Make a searching box

Question

I'm trying to make a searching box, but when I've running the page, no search results will appears. I use of name and family fields for searching. so my code is here:

      <fieldset class="fdex" >
            <legend><span class="style4">لیست خدمات انجام شده</span></legend>

            <form name="form1"  dir="rtl" method="post" action="">
<label for="search"> جستجو </label> <br>
<input name="search" type="text" size="40" maxlength="50" placeholder="جستجو کنید"><br />
<input type="radio" name="search_type" value="family" checked="checked">جستجو بر اساس فامیل<br/>
<input type="radio" name="search_type" value="name">جستجو بر اساس نام<br/>
<input type="submit" name="search_user_hasjob" value="جستجو"/>
</form>

            <?php
if(isset($_POST['search_user_job_hasjob']))
{
$db_hostname = 'localhost';
$db_database = 'site';
$db_username = 'root';
$db_password = '';

// Create connection
$conn = new mysqli($db_hostname, $db_username, $db_password, $db_database);
mysqli_set_charset($conn, "utf8");

$field = mysql_real_escape_string($_POST['search_type']);
$value = mysql_real_escape_string($_POST['search']);

// Check connection
if ($conn->connect_error)
    die("Connection failed: " . $conn->connect_error);

// Statement to get all clients that have job and the comments belong to it
$sql_clientName = "
SELECT tablesite.id_user,
          tablesite.name,
          tablesite.family,
          tablesite.phone_number,
          tablesite.email,
          relation.comments
FROM  tablesite
    INNER JOIN relation
    ON tablesite.id_user=relation.user_id
   INNER JOIN job_list
    ON relation.job_id=job_list.job_id
    WHERE $field LIKE '%".$value."%'
GROUP BY tablesite.name;";

// Statement to get specific client job info by User id
$sql_clientJob = "
SELECT job_list.job_name, relation.comments
FROM tablesite
  INNER JOIN relation
    ON tablesite.id_user=relation.user_id
  INNER JOIN job_list
    ON relation.job_id=job_list.job_id
WHERE $field LIKE '%".$value."%' AND id_user = ?;";

$stmt = $conn->prepare($sql_clientName);
$stmt->execute();
$output = $stmt->get_result();
$stmt->close();

// Go through all clients and print them out
echo "
<table width='900px'>
<tr>
    <td>نام</td><td>نام خانوادگی</td><td>تلفن</td><td>مشاغل</td>
</tr>
";

while ($row = $output->fetch_array(MYSQLI_ASSOC))
{
    echo "
    <tr>
        <td>" . $row['name'] . "</td><td>" . $row['family'] . "</td><td>" . $row['phone_number'] . "</td>
    ";

    // We call statement once
    $stmt1 = $conn->prepare($sql_clientJob);
    $stmt1->bind_param("i", $row['id_user']);
    $stmt1->execute();
    $output1 = $stmt1->get_result();

    // Fetch the job name belong to the client
    echo "<td>";
    while ($row1 = $output1->fetch_array(MYSQLI_ASSOC))
    {
        echo $row1['job_name'] . ", ";
    }
    echo "</td>";

    echo '</tr>';
}
echo "</table>";
$stmt1->close();
}
?>

</fieldset>

So when I'm trying to get information, page give me null. thanks for your help.

Answer 1

This is because your submit button name and in your $_POST has different name:

<input type="submit" name="search_user_hasjob" value="جستجو"/>

$_POST has not the same submit button name:

if (isset($_POST['search_user_job_hasjob']))
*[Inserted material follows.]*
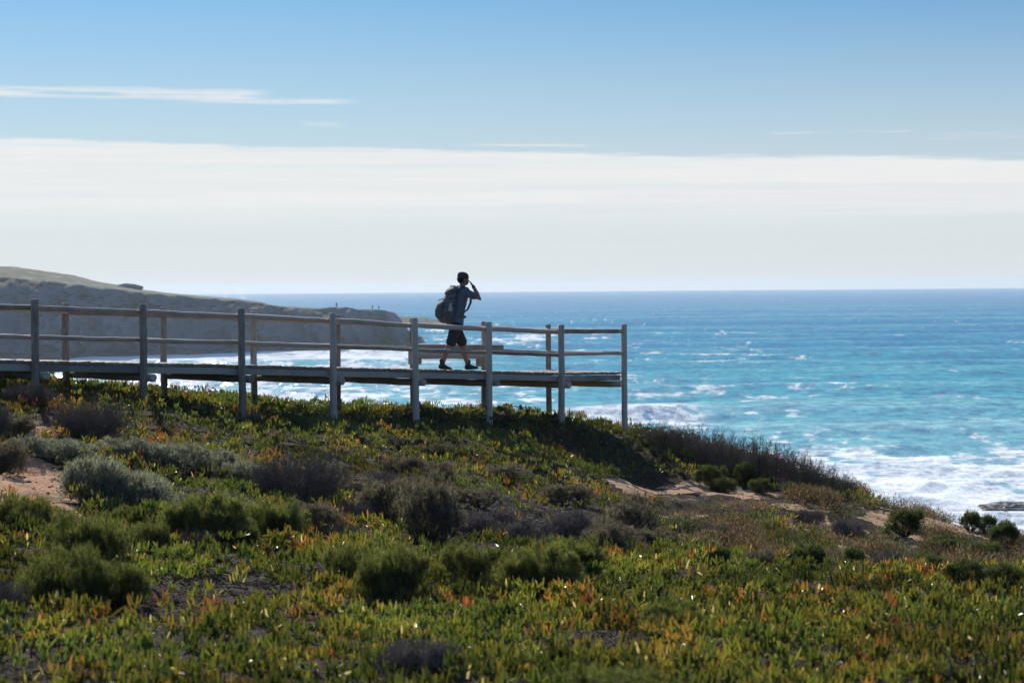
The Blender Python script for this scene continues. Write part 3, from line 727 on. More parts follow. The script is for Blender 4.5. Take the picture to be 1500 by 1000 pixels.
    foam = np.clip(np.maximum.reduce([foam, glint_spk * .8, fb, fb2, fb3]), 0, 1)  # foam mask also carries the painted sun glints
    h += foam * ss(py, 500, 560) * .14 * fbm(X / 1.7, Y / 2.2, 3, 50) + (fb * .9 + fb2 * .5) * np.maximum(fbm(X / 2.5, Y / 3.5, 3, 51) + .25, 0) * .5
    shal = ss(py + 14 * fbm(wx / 60, wy / 90, 3, 60), 455, 640) * .8 + .2 * ss(py, 640, 700) + .10 * (fbm(wx / 30, wy / 45, 3, 62))
    shal = np.clip(np.maximum(shal, .8 * (1 - ss(px, 620, 900)) * ss(py, 480, 540)), 0, 1)
    shal = np.clip(shal + .30 * np.clip(h / 1.6, 0, 1), 0, 1)
    me = np_mesh("sea", np.stack([X, Y, h], -1).reshape(-1, 3), grid_quads(len(D), len(u))[:, ::-1], smooth=True, attrs={"foam": foam, "shallow": shal})
    m, nt, b = material("sea_water")
    fo = nt.new('ShaderNodeAttribute', attribute_name="foam").outputs['Fac']; sh = nt.new('ShaderNodeAttribute', attribute_name="shallow").outputs['Fac']
    pos = nt.new('ShaderNodeNewGeometry').outputs['Position']
    n1 = nt.noise(pos, .9, 6, .75); n2 = nt.noise(pos, .22, 5, .7)
    ff = nt.mr(nt.m('ADD', fo, nt.m('MULTIPLY', nt.m('SUBTRACT', n1, .5), .95)), .30, .80)
    cr = nt.new('ShaderNodeValToRGB'); el = cr.color_ramp.elements
    el[0].position = 0; el[0].color = (.02, .21, .42, 1); el[1].position = 1; el[1].color = (.45, .74, .76, 1)
    for p_, c_ in ((.3, (.07, .38, .50, 1)), (.6, (.13, .48, .54, 1)), (.82, (.25, .58, .62, 1))):
        k = el.new(p_); k.color = c_
    nt.l.new(sh, cr.inputs[0])
    c = nt.mix(nt.mr(n2, .35, .65, 0, .38), cr.outputs[0], (.03, .24, .38, 1))
    thin = nt.mr(fo, .02, .45, 0, .42)
    c = nt.mix(nt.mr(nt.noise(nt.scalev(pos, 1, .45, 1), .55, 4, .7), .42, .62, 0, .28), c, (.015, .15, .28, 1))
    c = nt.mix(thin, c, (.42, .58, .62, 1))
    c = nt.mix(nt.m('MULTIPLY', ff, .85), c, (.84, .87, .88, 1))
    nt.l.new(c, b.inputs['Base Color'])
    nt.l.new(nt.mr(ff, 0, 1, .07, .8), b.inputs['Roughness']); b.inputs['IOR'].default_value = 1.33; nt.l.new(nt.mr(ff, 0, 1, .20, .1), b.inputs['Specular IOR Level'])
    def slope_noise(scale, amp, off):
        n = nt.new('ShaderNodeTexNoise'); nt.l.new(nt.scalev(pos, 1, 1, 0), n.inputs['Vector']); n.inputs['Scale'].default_value = scale; n.inputs['Detail'].default_value = 3
        v = nt.new('ShaderNodeVectorMath', operation='SUBTRACT'); nt.l.new(n.outputs['Color'], v.inputs[0]); v.inputs[1].default_value = (.5, .5, .5)
        return nt.scalev(v.outputs[0], amp, amp, 0)
    def vadd(p_, q_):
        v = nt.new('ShaderNodeVectorMath', operation='ADD'); nt.l.new(p_, v.inputs[0]); nt.l.new(q_, v.inputs[1]); return v.outputs[0]
    gN = nt.new('ShaderNodeNewGeometry').outputs['Normal']
    nn = vadd(gN, vadd(slope_noise(2.3, .9, 0), vadd(slope_noise(.31, 1.1, 3), slope_noise(.07, .5, 3))))
    vn = nt.new('ShaderNodeVectorMath', operation='NORMALIZE'); nt.l.new(nn, vn.inputs[0]); nt.l.new(vn.outputs[0], b.inputs['Normal'])
    dif = nt.new('ShaderNodeBsdfDiffuse'); nt.l.new(c, dif.inputs[0]); nt.l.new(vn.outputs[0], dif.inputs['Normal'])
    gl = nt.new('ShaderNodeBsdfGlossy'); gl.inputs['Roughness'].default_value = .10; nt.l.new(vn.outputs[0], gl.inputs['Normal'])
    mx = nt.new('ShaderNodeMixShader'); nt.l.new(nt.mr(ff, 0, 1, .24, .02), mx.inputs[0])
    nt.l.new(dif.outputs[0], mx.inputs[1]); nt.l.new(gl.outputs[0], mx.inputs[2]); nt.l.new(mx.outputs[0], m.node_tree.nodes['Material Output'].inputs['Surface'])
    m.node_tree.nodes.remove(b)
    link("sea", me, m)["kind"] = "structure"
sea()

# rock awash at the right
def rock_mesh(name, seed, lx, ly, lz, n=48):
    th = np.linspace(0, 2 * math.pi, n, endpoint=False); ph = np.linspace(.001, math.pi - .001, n // 2)
    T, P = np.meshgrid(th, ph); x = np.cos(T) * np.sin(P); y = np.sin(T) * np.sin(P); z = np.cos(P)
    r = 1 + .45 * fbm(x * 2.2 + z, y * 2.2 - z * 1.3, 4, seed) + .18 * fbm(x * 7, y * 7 + z * 5, 3, seed + 5)
    V = np.stack([x * r * lx, y * r * ly, np.maximum(z * r, -.4) * lz], -1).reshape(-1, 3); q = []
    for i in range(n // 2 - 1):
        for j in range(n): q.append((i * n + j, i * n + (j + 1) % n, (i + 1) * n + (j + 1) % n, (i + 1) * n + j))
    return np_mesh(name, V, np.array(q)[:, ::-1], smooth=False)
rockm = mat_plain("wet_rock", (.16, .15, .135), .6, 1.6, .55, .8, .3)
p = W(1486, 742, 193.)
rk = link("sea_rock", rock_mesh("sea_rock", 4, 3.2, 2.3, .55), rockm, loc=(p[0], p[1], .12))
tag(rk, "low dark rock washed by white foam near the right edge", "rock")

# ------------------------------------------------------------------ headland
def headland(name, rows, seed, rough, colset, nx=340, sub=10, label=None):
    """rows: list of polylines [(px, py, distance), ...] from the back down to the water"""
    lines = []
    x0 = max(min(p[0] for p in r) for r in rows); x1 = min(max(p[0] for p in r) for r in rows)
    for r in rows:
        r = sorted(r); a = np.array(r, float); s = np.linspace(0, 1, nx)
        xx = a[0, 0] + (a[-1, 0] - a[0, 0]) * s
        py = np.interp(xx, a[:, 0], a[:, 1]); dd = np.interp(xx, a[:, 0], a[:, 2])
        lines.append(np.array([W(x, y, d) for x, y, d in zip(xx, py, dd)]))
    L = np.array(lines); out = []
    for i in range(len(L) - 1):
        for k in range(sub): out.append(L[i] * (1 - k / sub) + L[i + 1] * (k / sub))
    out.append(L[-1]); P = np.array(out); nr = len(P)
    X, Y, Z = P[..., 0], P[..., 1], P[..., 2]
    ri = np.linspace(0, 1, nr)[:, None]
    env = np.sin(np.clip(ri * 1.0, 0, 1) * math.pi) ** .4
    n = fbm(X / 26, Z / 14 + Y / 40, 5, seed, .6); rg = 1 - 2 * np.abs(fbm(X / 17, Z / 22 + Y / 60, 4, seed + 9))
    Y2 = Y - rough * env * (n * 1.2 + rg * .8); Z2 = Z + env * (.09 * rough * fbm(X / 7, Y / 12, 4, seed + 4, .6))
    V = np.stack([X, Y2, Z2], -1)
    me = np_mesh(name, V.reshape(-1, 3), grid_quads(nr, nx)[:, ::-1], smooth=False)
    return me
mh, nt, b = material("cliff_rock")
g_ = nt.new('ShaderNodeNewGeometry'); pos = g_.outputs['Position']; nz = nt.new('ShaderNodeSeparateXYZ'); nt.l.new(g_.outputs['Normal'], nz.inputs[0])
n1 = nt.noise(nt.scalev(pos, 1, 1, 3), .035, 6, .65); n2 = nt.noise(pos, .16, 5, .65)
cliffc = nt.mix(nt.mr(n1, .3, .7), (.145, .160, .182, 1), (.165, .18, .20, 1))  # paler, bluer rock colour: part of the air's haze is put in here
topc = nt.mix(nt.mr(n2, .46, .60), (.055, .07, .035, 1), (.17, .17, .155, 1))
f = nt.mr(nt.m('ADD', nz.outputs[2], nt.m('MULTIPLY', nt.m('SUBTRACT', n2, .5), .3)), .72, .9)
nt.l.new(nt.mix(f, cliffc, topc), b.inputs['Base Color']); b.inputs['Roughness'].default_value = .95; b.inputs['Specular IOR Level'].default_value = .1
bump(nt, b, nt.m('ADD', n1, n2), .5, 1.5)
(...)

This mean your condition does never accept the form submitting and won't return any search results, try to correct it so both has same name like

if (isset($_POST['search_user_hasjob']))

It should work

---

Addition
Regarding problem in comments from OP with Fatal error: Call to a member function close().

This is because you have $stmt1->close(); out of while loop curly braces { }, what you need to do is to move the $stmt1->close(); inside while loop like this:

....
$output1 = $stmt1->get_result();
$stmt1->close();
....etc

This should help with out digging deep in code analysis.